Question

Another question about absolute value inequalities:

|x - 3| > |2x + 1|
How can you go from the above step, to:

(|x - 3|)^2 > (|2x + 1|)^2 ?

Answer 1

You don't. You realize that |x-3| and |2x+1| are both absolute value and absolute value, also known as distance, is positive, so the result is always positive. So you re-write it like this:

(x-3)^2 > (2x+1)^2

Answer 2

myininaya, are you following me?

Answer 3

would after multiplying and bringing everything to one side we get
(x+4)(3x-2)<0

yes hero lol

Answer 4

Wait, you mean you "do", not "dont" right? Because you are saying that you don't go from the first step to the next.
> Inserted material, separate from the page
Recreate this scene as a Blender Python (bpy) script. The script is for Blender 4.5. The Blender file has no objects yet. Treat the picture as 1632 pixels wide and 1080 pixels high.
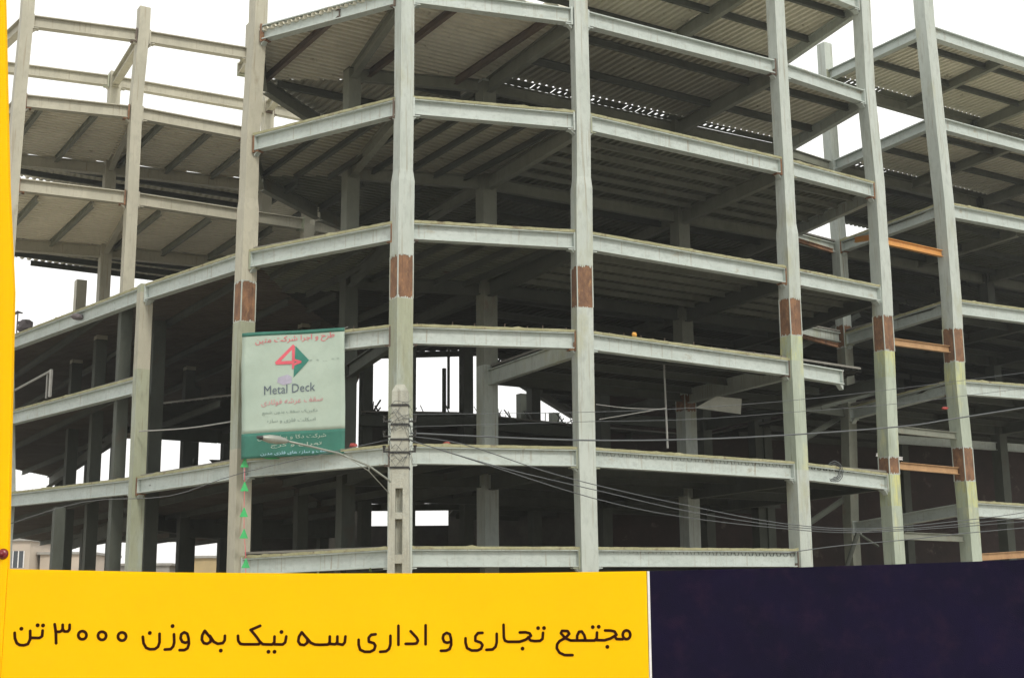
import bpy, bmesh, math, random
from mathutils import Vector, Matrix
random.seed(7)
V = Vector
sc = bpy.context.scene
COL = sc.collection

# ------------------------------------------------------------------ camera
CAM=(2138.5086295242477,0.20044121045993885,0.008744822108381149)
FOCAL_PX, PITCH, ROLL = CAM
EYE = 1.65
cd = bpy.data.cameras.new('camera'); cam = bpy.data.objects.new('camera', cd); COL.objects.link(cam)
cd.sensor_width = 36.0; cd.lens = 36.0 * FOCAL_PX / 1632.0; cd.clip_end = 3000; cd.clip_start = 0.1
_f = V((0, math.cos(PITCH), math.sin(PITCH))); _u = V((0, -math.sin(PITCH), math.cos(PITCH))); _r = V((1, 0, 0))
_c, _s = math.cos(ROLL), math.sin(ROLL)
R_ = _c * _r - _s * _u; U_ = _s * _r + _c * _u
cam.matrix_world = Matrix(((R_.x, U_.x, -_f.x, 0), (R_.y, U_.y, -_f.y, 0), (R_.z, U_.z, -_f.z, EYE), (0, 0, 0, 1)))
sc.camera = cam

# ------------------------------------------------------------------ sky, sun, exposure
SUN_EL, SUN_AZ = math.radians(42), math.radians(152)      # azimuth measured clockwise from +Y
w = bpy.data.worlds.new('World'); sc.world = w; w.use_nodes = True
nt = w.node_tree; nt.nodes.clear()
out = nt.nodes.new('ShaderNodeOutputWorld'); bg = nt.nodes.new('ShaderNodeBackground')
sky = nt.nodes.new('ShaderNodeTexSky'); sky.sky_type = 'NISHITA'; sky.sun_disc = False
sky.sun_elevation = SUN_EL; sky.sun_rotation = SUN_AZ; sky.air_density = 1.5; sky.dust_density = 4
tc = nt.nodes.new('ShaderNodeTexCoord'); mp = nt.nodes.new('ShaderNodeMapping'); mp.inputs['Scale'].default_value = (1, 1, 2.5)
ns = nt.nodes.new('ShaderNodeTexNoise'); ns.inputs['Scale'].default_value = 2.2; ns.inputs['Detail'].default_value = 6
rp = nt.nodes.new('ShaderNodeValToRGB'); rp.color_ramp.elements[0].position = 0.25; rp.color_ramp.elements[1].position = 0.6
rp.color_ramp.elements[0].color = (0.86, 0.86, 0.86, 1); rp.color_ramp.elements[1].color = (1, 1, 1, 1)
cl = nt.nodes.new('ShaderNodeMix'); cl.data_type = 'RGBA'; cl.inputs[7].default_value = (12.0, 12.0, 11.7, 1)
nt.links.new(tc.outputs['Generated'], mp.inputs[0]); nt.links.new(mp.outputs[0], ns.inputs['Vector'])
nt.links.new(ns.outputs[0], rp.inputs[0]); nt.links.new(rp.outputs[0], cl.inputs[0]); nt.links.new(sky.outputs[0], cl.inputs[6])
nt.links.new(cl.outputs[2], bg.inputs[0]); nt.links.new(bg.outputs[0], out.inputs[0])
bg.inputs[1].default_value = 0.10
ld = bpy.data.lights.new('sun', 'SUN'); ld.energy = 1.7; ld.angle = math.radians(12); ld.color = (1.0, 0.95, 0.86)
sun = bpy.data.objects.new('sun', ld); COL.objects.link(sun)
_sd = V((math.sin(SUN_AZ) * math.cos(SUN_EL), math.cos(SUN_AZ) * math.cos(SUN_EL), math.sin(SUN_EL)))
sun.rotation_euler = (-_sd).to_track_quat('-Z', 'Y').to_euler()
vs = sc.view_settings; vs.view_transform = 'Standard'; vs.look = 'None'; vs.gamma = 1; vs.exposure = 0.15; vs.use_curve_mapping = False
sc.cycles.max_bounces = 6; sc.cycles.diffuse_bounces = 4

# ------------------------------------------------------------------ coordinates back-projected from image pixels through the fitted camera (metres)
N={'C2': {5: (-8.409, 41.891, 20.903), 4: (-8.544, 41.891, 17.037), 3: (-8.547, 41.891, 13.112), 2: (-8.554, 41.891, 10.115), 1: (-8.516, 41.891, 6.389), 0: (-8.499, 41.891, 3.401)}, 'C3': {5: (-3.251, 38.823, 20.792), 4: (-3.243, 38.823, 17.132), 3: (-3.27, 38.823, 13.186), 2: (-3.283, 38.823, 10.003), 1: (-3.273, 38.823, 6.459), 0: (-3.267, 38.823, 3.517)}, 'C4': {5: (2.24, 40.329, 20.695), 4: (2.254, 40.329, 17.143), 3: (2.2, 40.329, 13.237), 2: (2.16, 40.329, 10.08), 1: (2.149, 40.329, 6.492), 0: (2.166, 40.329, 3.523)}, 'C5': {5: (9.57, 44.918, 20.802), 4: (9.591, 44.918, 17.118), 3: (9.572, 44.918, 13.188), 2: (9.519, 44.918, 9.972), 1: (9.513, 44.918, 6.484), 0: (9.492, 44.918, 3.613)}, 'C6': {5: (13.449, 47.831, 20.802), 4: (13.576, 47.831, 17.135), 3: (13.559, 47.831, 13.194), 1: (13.393, 47.831, 6.343), 6: (13.49, 47.83, 24.627)}, 'C7': {6: (16.653, 50.206, 24.582), 5: (16.754, 50.206, 20.704), 4: (16.865, 50.206, 17.114), 3: (16.874, 50.206, 13.248), 2: (16.788, 50.206, 10.146), 1: (16.893, 50.21, 5.57)}, 'C1': {3: (-13.206, 47.045, 13.29), 2: (-13.209, 47.045, 9.959), 1: (-13.176, 47.045, 6.387)}, 'C2L': {1: (-8.929, 41.9, 6.335)}, 'FL': {3: (-21.513, 55.9, 13.199), 2: (-21.25, 55.9, 10.045), 1: (-21.001, 55.9, 6.673)}, 'R1': {6: (21.766, 53.3, 24.449), 5: (21.455, 53.3, 20.764), 4: (21.048, 53.0, 17.274), 3: (20.607, 52.7, 13.384), 2: (20.232, 52.4, 10.267), 1: (19.911, 52.6, 5.591)}, 'C8': {6: (13.923, 55.6, 24.866), 5: (13.967, 55.6, 20.72), 4: (14.059, 55.6, 17.078), 3: (14.041, 55.6, 13.038), 2: (14.041, 55.6, 9.875), 1: (13.87, 55.6, 5.185)}, 'A0': {6: (-18.254, 47.3, 23.979), 5: (-18.334, 47.3, 20.808), 4: (-18.378, 47.3, 17.544)}, 'A1': {6: (-14.296, 48.9, 24.035), 5: (-14.441, 48.9, 20.901), 4: (-14.422, 48.9, 17.465)}, 'A2': {6: (-10.46, 51.1, 24.208), 5: (-10.408, 51.1, 20.791), 4: (-10.405, 51.1, 17.381)}, 'A3': {4: (-8.341, 52.9, 17.538)}, 'A4': {4: (-6.346, 54.6, 17.559)}, 'B0': {6: (-22.3, 53.1, 24.745)}, 'B1': {6: (-17.18, 54.9, 24.658)}, 'B2': {6: (-10.998, 57.6, 24.421)}, 'B3': {6: (-9.393, 59.6, 24.757)}}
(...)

So you can square both sides because the argument within the absolute value will always be positive?

Answer 5

what?
are you talking about my sentence?
somehow my sentence got cut off
this would be what you get after multiplying and bringing everything to one side:*

Answer 6

\[(\pm (x-3))^2 > (\pm (2x+1))^2\]

Answer 7

If that makes any sense

Answer 8

it makes sense to me :)

Answer 9

Well that's good

Answer 10

When are you going to tutor me?

Answer 11

Hero I don't understand how you got that plus minus statement.